02/04/2014 01:44 pm ET Updated Apr 06, 2014

On Studying Russian Literature

Currently, I'm in a class called "19th Century Russian Novels in Translation." We've finished Fathers and Children, are currently reading War and Peace, and will read The Brothers Karamazov, Anna Karenina, and Crime and Punishment before the semester ends.

I love school, and always have, but this course is undoubtedly the best time I've ever had in a classroom. It's the first "real" literature class I've had since I left high school, but it's also the first time I'm studying something I love -- Russian Literature -- in the classroom. (This makes me wonder why I've chosen my particular program of study, but that's a different essay).

Lots of people around campus ask why I decided to take this class, considering the high volume of assigned reading. I'm in this class because I've loved Russian Literature since I was a sophomore in high school. The assigned reading due every week does nothing, but excite me. I love it.

No one really asks me why I love it, but nonetheless, I have an answer for that question. I love Russian Literature (and all literature, really) because it reminds me that the things I think are unique to myself are actually commonplace, and in so doing, it addresses the exceptional by proving that it is mundane. To experience this in the classroom is the closest thing to a "dream come true" I've known. It has made me think more about what makes good literature, and what makes a good writer. Like all education should, this class is making me a better person through the thoughts it provokes within me.
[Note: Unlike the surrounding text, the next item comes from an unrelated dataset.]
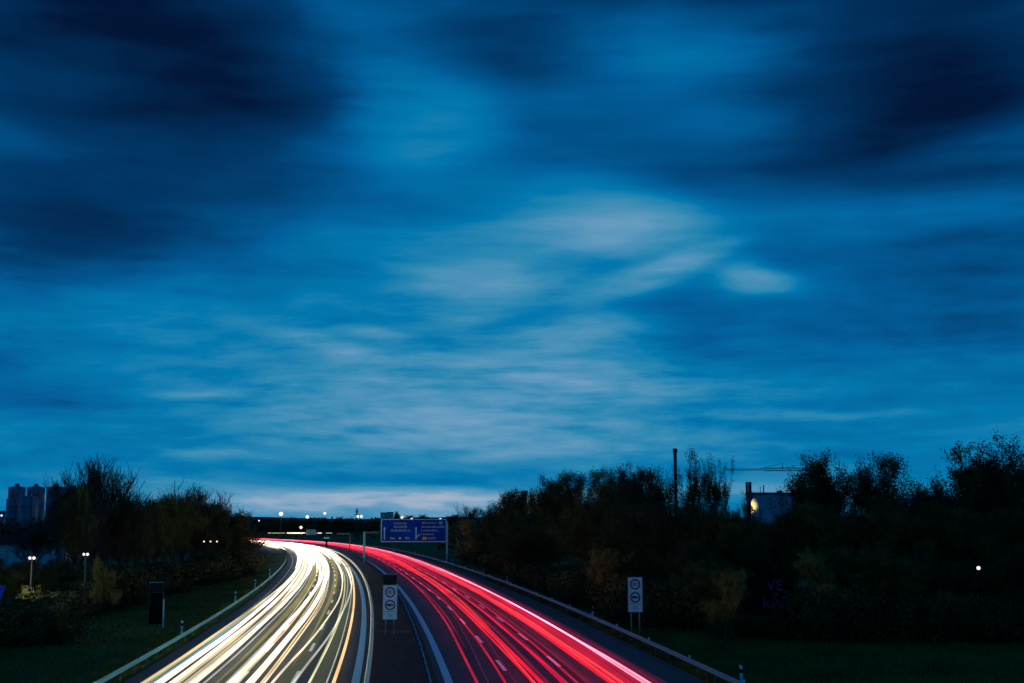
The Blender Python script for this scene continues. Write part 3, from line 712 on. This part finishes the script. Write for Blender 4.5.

Some of those thoughts revolve around what makes a book "good." Good literature reveals that what we consider unique feelings are actually common, felt by many other people at different times. Books make us feel less alone. Tolstoy accomplishes this in Volume 1 of War and Peace, many times over. He opens the novel with a party, hosted by a woman called Anna Pavlolvna. She is so obsessed with manners that she flutters between her guests to chaperone their interactions. When a young, brusque man called Pierre joins the party, Anna Pavlovna knows that he will foil her perfectly curated conversations. The reader feels the tension between the hostess' aristocratic manners and Pierre's contempt for formalities. Tolstoy makes clear that the forced interactions suffocate every guest at the party, even though only Pierre acts out. The scenes illuminate for the reader that social anxiety is not unique, but so common that fictional 19th Century Russians felt it in Anna Pavlovna's drawing room.

Studying scenes like this, I've realized that only unexamined monotony is undesirable in literature. Tolstoy makes common, oppressive social interactions extraordinary by proving that everyone feels the pressure to perform at parties. I can relate with a character written in the early 19th Century, because emotion transcends time.

All of these thoughts moved me to consider what makes a good writer. I think that good writers write about being alive. They describe what they considered a unique feeling (often a bad feeling), and find companionship with a number of readers who have felt the exact same way. Yet, they write about the beautiful feelings too, the ones so perfect that it seems impossible someone else has felt them too, because they're equally as common, true, important, and as hard to say as the bad. This combination makes any number of assigned pages of War and Peace not only tolerable, but also enjoyable and important, because I feel less alone, and more human, when I read. It makes me want to be a better student and spend more time studying what I love: being alive.